I thought you might be interested to know more about the numbers of proposals submitted for the conference:

  • Contributed papers: 225 submitted – 44 can be accepted – (221 submitted in 2005)
  • Panel Sessions: 147 submitted – 34 can be accepted – (155 submitted in 2005)
  • Workshops: 23 submitted – up to 16 can be accepted – 36 submitted in 2005)
  • Preconferences: 13 submitted – up to 8 can be accepted (12 submitted in 2005)

    If your proposal is not accepted keep the poster sessions and roundtables in mind. Deadlines for those programs come later in 2006, and will provide more opportunities for participation. Speaking of the poster sessions, anyone who attended the Minneapolis conference will recall the massive overcrowding at the poster sessions owing to a serious lack of space in the exhibits hall for the posters. The early word is that there will be much more room allocated for the poster sessions area which should provide more than sufficient space for the ever popular poster sessions.

  • Help With Publishing Can Keep You From Perishing

    ACRL’s New Publications Advisory Board and the College Library Section co-sponsored the “Publish, Don’t Perish: Helpful Hints for Authors” program at the ALA Annual Conference. I attended along with several College Library Section colleagues as we were graciously invited to briefly describe the Your Research Coach program. I spoke for just a few minutes on my experience as a research coach, explaining how I’ve helped the partners with whom I’ve worked. There was lots of good advice and practical strategies from the speakers (Marie Radford, Rutgers University, Tony Schwartz, Florida International University, and Patricia Neal-Schuman, Neal-Schuman Publishers). Their suggestions for would be authors included starting small but thinking big, creating time for writing, dealing with rejection letters, communicating with editors, and much more.

    One of the common themes among the speakers was the need for and value of seeking out help from others. Perhaps Tony Schwartz nailed it when he said “writing is a social interaction”. In other words, authoring, even if you are writing solo, involves others. Less experienced writers may be intimidated about asking for help, but the presenters’ message was that your colleagues are often glad to provide help – and help can come in many forms.

    Even more could have been said about the essential importance of having a good, workable idea. As Walt Crawford wrote, “first have something to say”. You need a good idea to write about before you start writing anything of substance. If an idea is not well focused or too far a field from your expertise the writing process is bound to become a struggle. The intangible factor is passion. Passion for your topic can make the difference between hitting a wall during the writing process and getting to the finish line. Attendees were clearly challenged by getting started, and several questioners wanted advice on good ways to kick start the writing process. In almost all situations where help is needed the source is likely to be a colleague (although Tony recommended seeking colleagues outside your institution who are not your friends and much more likely to provide realistic feedback). For those who need or want to publish or present more regularly – or just want to get that first professional article or presentation under the belt – the good news is that there is help out there, both in print and from colleagues.

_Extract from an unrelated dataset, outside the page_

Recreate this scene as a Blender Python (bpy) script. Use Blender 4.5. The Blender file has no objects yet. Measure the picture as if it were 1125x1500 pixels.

    Revealing Our Resources

    Lesley Williams has a thoughtful piece in Library Journal about the need to make our electronic resources more visible. Though she’s coming from a public library perspective, we all run into situations where students (and faculty!) only learn about a database by accident or assume their choices are between what they can find on Google and what they can turn up in the stacks. In fact, she starts out with an anecdote about a graduate student working on her dissertation while away from her institution.

    One day she came over to show me a wonderful new online tool she’d discovered that let her search through thousands of scholarly articles and print out the full text. She was referring to Google Scholar. “Isn’t this great?” she asked happily, as the titles of thousands of articles scrolled across her screen. I pointed out that almost none of the pages she’d retrieved actually provided the full text for free, that she couldn’t search by subject terms or in the article abstracts, and that she could search by author but not sort articles by author or date. She was undeterred: “But this covers so many sources! Where else could I find this much in one place?” she exclaimed. I showed her the hundreds of online sources available at the Yale library web site, including an African American newspapers database and historical databases for national newspapers. She had never seen or used any of these before.

    Some of her suggestions ask us to think outside the library – vendors could advertise to end users, not just to libraries; libraries could promote what they offer through affiliated organizations. But however we approach it, she makes a strong case that we need to do more to get the word out.